● **WHAT YOU NEED TO DO**: Return all lines in the material below that contain "parts".

● **SUPPLIED DATA**:
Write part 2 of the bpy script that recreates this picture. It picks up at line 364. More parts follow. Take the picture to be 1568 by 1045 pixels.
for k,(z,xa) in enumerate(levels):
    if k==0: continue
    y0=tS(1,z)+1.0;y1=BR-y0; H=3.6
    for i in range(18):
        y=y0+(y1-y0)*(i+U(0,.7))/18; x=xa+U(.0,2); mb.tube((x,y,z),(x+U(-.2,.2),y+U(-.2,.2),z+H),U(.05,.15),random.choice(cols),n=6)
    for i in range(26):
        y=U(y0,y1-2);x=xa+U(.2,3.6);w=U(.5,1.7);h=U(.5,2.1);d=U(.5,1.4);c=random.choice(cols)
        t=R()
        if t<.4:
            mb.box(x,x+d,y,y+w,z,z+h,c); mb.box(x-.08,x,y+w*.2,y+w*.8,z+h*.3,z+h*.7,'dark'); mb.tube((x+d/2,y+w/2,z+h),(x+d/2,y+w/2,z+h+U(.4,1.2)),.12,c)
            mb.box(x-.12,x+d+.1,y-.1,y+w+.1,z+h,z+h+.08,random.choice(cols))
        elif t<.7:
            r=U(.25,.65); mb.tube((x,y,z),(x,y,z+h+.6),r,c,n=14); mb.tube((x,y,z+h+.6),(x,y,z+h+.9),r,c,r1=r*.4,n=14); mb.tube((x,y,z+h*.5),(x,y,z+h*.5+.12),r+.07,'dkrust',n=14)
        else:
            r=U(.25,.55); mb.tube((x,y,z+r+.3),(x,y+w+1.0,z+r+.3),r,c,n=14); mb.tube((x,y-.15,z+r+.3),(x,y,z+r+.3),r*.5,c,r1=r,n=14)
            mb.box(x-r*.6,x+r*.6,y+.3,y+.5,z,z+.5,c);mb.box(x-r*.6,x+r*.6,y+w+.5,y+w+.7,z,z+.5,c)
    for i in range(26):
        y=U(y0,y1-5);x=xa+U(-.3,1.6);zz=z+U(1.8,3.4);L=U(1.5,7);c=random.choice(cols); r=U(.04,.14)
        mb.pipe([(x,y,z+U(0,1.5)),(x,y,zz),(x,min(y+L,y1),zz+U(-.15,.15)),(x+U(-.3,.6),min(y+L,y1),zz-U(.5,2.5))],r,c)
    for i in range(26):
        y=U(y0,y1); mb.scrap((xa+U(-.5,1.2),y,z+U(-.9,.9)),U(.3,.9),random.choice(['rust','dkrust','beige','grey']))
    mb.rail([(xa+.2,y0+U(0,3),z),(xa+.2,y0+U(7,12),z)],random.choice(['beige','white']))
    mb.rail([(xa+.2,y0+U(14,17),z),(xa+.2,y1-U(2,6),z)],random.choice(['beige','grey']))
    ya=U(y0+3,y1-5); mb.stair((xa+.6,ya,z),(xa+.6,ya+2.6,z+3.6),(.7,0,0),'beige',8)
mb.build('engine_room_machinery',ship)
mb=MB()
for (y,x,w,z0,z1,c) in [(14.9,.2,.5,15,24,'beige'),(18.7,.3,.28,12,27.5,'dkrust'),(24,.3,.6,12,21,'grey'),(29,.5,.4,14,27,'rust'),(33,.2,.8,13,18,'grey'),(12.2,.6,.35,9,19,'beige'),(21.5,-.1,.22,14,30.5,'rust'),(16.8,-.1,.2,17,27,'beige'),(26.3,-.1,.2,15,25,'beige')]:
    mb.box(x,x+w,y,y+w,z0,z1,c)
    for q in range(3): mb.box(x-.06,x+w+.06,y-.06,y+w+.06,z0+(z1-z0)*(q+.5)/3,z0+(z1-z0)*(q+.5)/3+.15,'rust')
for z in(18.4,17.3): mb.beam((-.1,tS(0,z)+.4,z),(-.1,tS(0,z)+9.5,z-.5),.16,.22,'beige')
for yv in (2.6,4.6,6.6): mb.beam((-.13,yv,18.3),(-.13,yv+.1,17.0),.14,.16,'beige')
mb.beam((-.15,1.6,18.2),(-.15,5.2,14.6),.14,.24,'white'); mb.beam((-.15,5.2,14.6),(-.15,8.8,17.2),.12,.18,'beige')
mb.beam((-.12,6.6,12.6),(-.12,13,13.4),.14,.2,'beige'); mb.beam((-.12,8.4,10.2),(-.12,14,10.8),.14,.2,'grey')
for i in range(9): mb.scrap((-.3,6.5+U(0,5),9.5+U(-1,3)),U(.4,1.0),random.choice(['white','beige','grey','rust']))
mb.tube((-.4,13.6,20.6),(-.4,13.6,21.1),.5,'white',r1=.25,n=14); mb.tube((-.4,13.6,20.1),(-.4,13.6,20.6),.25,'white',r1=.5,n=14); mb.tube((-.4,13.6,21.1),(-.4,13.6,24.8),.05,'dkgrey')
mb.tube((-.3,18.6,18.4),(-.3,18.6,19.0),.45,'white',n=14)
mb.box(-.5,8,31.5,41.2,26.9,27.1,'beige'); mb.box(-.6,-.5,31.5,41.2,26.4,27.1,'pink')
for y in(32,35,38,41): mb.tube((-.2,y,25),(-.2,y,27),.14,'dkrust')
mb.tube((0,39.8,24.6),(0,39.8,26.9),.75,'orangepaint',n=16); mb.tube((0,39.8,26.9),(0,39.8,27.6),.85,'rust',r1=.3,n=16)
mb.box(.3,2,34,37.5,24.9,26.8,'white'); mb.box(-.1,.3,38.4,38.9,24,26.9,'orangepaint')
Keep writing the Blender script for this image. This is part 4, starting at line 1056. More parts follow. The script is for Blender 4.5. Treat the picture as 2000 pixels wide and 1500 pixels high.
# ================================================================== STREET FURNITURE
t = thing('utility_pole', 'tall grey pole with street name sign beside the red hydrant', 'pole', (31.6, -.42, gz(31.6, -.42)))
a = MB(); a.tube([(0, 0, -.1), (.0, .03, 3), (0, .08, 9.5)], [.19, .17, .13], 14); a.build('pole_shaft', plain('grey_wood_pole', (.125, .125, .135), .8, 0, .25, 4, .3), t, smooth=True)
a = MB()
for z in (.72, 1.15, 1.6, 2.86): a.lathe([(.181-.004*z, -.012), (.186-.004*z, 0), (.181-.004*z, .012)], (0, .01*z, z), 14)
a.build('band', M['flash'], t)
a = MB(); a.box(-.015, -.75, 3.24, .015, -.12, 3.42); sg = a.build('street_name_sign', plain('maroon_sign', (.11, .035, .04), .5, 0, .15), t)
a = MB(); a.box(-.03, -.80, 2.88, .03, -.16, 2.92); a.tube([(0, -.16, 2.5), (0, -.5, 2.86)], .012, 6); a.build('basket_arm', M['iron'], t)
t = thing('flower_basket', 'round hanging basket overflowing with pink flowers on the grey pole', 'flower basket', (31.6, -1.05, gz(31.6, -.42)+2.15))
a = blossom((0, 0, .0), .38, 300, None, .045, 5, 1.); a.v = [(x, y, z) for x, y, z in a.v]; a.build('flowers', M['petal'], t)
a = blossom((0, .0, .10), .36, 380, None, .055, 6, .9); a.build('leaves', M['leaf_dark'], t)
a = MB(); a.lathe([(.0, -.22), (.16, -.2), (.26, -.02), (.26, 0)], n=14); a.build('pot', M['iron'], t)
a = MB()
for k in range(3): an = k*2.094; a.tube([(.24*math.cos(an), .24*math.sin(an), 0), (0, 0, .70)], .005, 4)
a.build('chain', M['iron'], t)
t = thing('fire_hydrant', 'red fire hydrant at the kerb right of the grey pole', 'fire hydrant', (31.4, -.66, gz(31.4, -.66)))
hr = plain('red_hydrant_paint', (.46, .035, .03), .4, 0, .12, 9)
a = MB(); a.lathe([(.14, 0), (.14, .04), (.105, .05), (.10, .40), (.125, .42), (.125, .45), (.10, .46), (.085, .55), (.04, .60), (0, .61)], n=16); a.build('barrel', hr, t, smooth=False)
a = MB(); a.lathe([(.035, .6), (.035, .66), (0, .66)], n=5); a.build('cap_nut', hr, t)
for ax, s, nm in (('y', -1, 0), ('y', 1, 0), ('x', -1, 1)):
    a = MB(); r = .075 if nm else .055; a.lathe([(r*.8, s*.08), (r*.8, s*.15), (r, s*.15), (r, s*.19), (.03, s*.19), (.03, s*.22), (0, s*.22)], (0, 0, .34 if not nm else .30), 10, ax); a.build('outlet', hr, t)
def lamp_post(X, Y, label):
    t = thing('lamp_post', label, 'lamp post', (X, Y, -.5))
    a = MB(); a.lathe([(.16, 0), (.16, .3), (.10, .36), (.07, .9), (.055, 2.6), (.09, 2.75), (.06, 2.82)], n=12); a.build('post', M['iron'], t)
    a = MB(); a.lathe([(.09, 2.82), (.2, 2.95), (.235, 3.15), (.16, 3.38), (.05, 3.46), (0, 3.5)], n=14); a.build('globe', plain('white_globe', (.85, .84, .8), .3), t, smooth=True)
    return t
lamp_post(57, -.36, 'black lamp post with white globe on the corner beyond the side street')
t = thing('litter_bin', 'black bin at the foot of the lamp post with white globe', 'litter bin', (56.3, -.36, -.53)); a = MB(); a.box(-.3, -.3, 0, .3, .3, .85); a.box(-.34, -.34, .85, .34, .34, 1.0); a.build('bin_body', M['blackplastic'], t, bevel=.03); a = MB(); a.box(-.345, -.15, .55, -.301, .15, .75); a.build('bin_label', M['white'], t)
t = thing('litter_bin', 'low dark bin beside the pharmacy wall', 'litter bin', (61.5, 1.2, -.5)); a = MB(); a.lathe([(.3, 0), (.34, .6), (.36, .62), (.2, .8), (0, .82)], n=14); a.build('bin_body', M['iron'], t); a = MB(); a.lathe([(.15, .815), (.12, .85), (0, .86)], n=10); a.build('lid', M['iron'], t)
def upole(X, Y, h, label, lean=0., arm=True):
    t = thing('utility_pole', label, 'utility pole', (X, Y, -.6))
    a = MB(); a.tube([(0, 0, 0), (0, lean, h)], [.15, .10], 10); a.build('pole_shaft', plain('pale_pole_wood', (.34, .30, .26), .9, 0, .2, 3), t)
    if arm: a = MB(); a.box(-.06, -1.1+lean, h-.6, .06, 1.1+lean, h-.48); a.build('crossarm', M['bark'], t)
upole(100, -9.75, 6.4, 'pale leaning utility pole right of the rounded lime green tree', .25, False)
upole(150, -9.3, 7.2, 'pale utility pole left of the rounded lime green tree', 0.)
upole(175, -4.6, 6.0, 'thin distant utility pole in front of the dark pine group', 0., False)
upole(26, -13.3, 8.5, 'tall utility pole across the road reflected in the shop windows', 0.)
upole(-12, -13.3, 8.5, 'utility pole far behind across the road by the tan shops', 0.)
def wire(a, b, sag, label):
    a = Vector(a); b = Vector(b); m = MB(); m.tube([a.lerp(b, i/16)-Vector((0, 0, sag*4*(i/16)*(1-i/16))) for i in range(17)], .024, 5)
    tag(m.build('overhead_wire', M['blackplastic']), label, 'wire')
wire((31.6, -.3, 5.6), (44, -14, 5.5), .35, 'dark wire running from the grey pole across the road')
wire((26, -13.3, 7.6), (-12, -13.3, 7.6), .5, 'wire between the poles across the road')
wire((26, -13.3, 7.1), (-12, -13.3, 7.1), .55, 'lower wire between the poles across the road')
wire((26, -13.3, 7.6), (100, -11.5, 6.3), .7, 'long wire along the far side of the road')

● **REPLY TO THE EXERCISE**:
Write part 2 of the bpy script that recreates this picture. It picks up at line 364. More parts follow. Take the picture to be 1568 by 1045 pixels.
Keep writing the Blender script for this image. This is part 4, starting at line 1056. More parts follow. The script is for Blender 4.5. Treat the picture as 2000 pixels wide and 1500 pixels high.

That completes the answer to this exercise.